According to a poll conducted by Maru Public Opinion in 2022, over 70% of Canadians will be named as either a beneficiary of an estate or its executor, the trustee appointed to manage and ultimately liquidate a person’s assets once they’ve passed away. It is conceivable then that about 10 million Gen Z and millennial Canadians will find themselves in the near future relying on various overburdened institutions, public and private, to manage family estates—when we use the term estate settlement, this process applies to any person who dies, even those with more debt than assets.
An estate’s value does not correlate to its complexity. Even middle-class estates can be complex: a small corporation, a cottage or timeshare in another jurisdiction, pension plans, private investments or cryptocurrency. Even if modest, settlement is inevitable without beneficiaries renouncing the estate and its assets.
For every Canadian that dies, a loved one is usually tasked with settling their affairs over the course of 18 months, on average.
Estate settlement begins most inconveniently in the immediate wake of a death, when grief is acute. An executor begins roughly 200 hours of administrative tasks: banks, government forms, taxes, asset location, beneficiary communications and redundant authentication loops.
Having a will is a good start but, as we say, it is only the tip of the iceberg.

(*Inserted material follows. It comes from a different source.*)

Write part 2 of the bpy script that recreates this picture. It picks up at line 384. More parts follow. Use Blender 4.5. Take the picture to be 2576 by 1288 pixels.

While Canadians are increasingly aware about the benefits of estate planning—inheritances, business succession planning, funeral pre-planning, and so on—most are woefully unaware of the implications of estate settlement. The poll found half (50%) of those appointed as an estate executor said settlement was among the most difficult challenges of their lives.
Most Canadians experience an estate settlement process at least once but nearly all estate-centric financial services are mostly unavailable to middle income families, and completely unavailable to those with modest income and assets.
Yet the process remains for all, essentially unchanged since notaries in French Canada began collecting records in the mid-17th century.